Intel is report about to hand down some bad news for its 110,000 employees when it reports its second quarter earnings this week.
Bloomberg reported that Intel plans to eliminate thousands of jobs to reduce costs and fund an ambitious effort to rebound from an earnings slump and market share losses.
It comes after Intel laid off roughly 5 percent of its workforce in 2023, after a previous round of job cuts in October 2022.
The upcoming Intel job losses, according to Bloomberg, are part of an ambitious recovery effort by CEO Gelsinger, as the chip giant continues to heavily spend on research, development and new plants.
According to the media report, which cited people familiar with the company’s plans, Intel’s workforce reduction may be announced as early as this week.
Intel is scheduled to report second-quarter earnings Thursday, and the move comes as the chip giant seeks satisfy demand for chips suitable for use in AI applications.
Pat Gelsinger has already implemented a turnaround plan to regain the company’s competitive edge, focusing on revitalising its manufacturing capabilities (including manufacturing chips for other companies), investing in advanced chip technologies, and expanding into new markets.
The move comes as analysts reportedly expect Intel to publish flat second quarter revenues, with the data centre and AI segments expected to post a 23 percent decline.
In June this year it was reported that Intel was halting construction of a $25 billion (£19.6bn) semiconductor plant in Israel.

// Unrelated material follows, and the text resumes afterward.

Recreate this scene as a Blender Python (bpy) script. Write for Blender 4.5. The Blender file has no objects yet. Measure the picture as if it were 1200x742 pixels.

The company neither confirmed nor denied the report at the time, but affirmed Israel as a key manufacturing and research and development site and the necessity in large projects of making “schedule adjustments”.
“Our decisions are based on business conditions, market dynamics, and responsible capital management,” the chip firm said in a statement in June.
Intel’s suppliers reportedly received notice that it would cancel contracts for the supply of equipment and materials for the plant, known as Fab 38.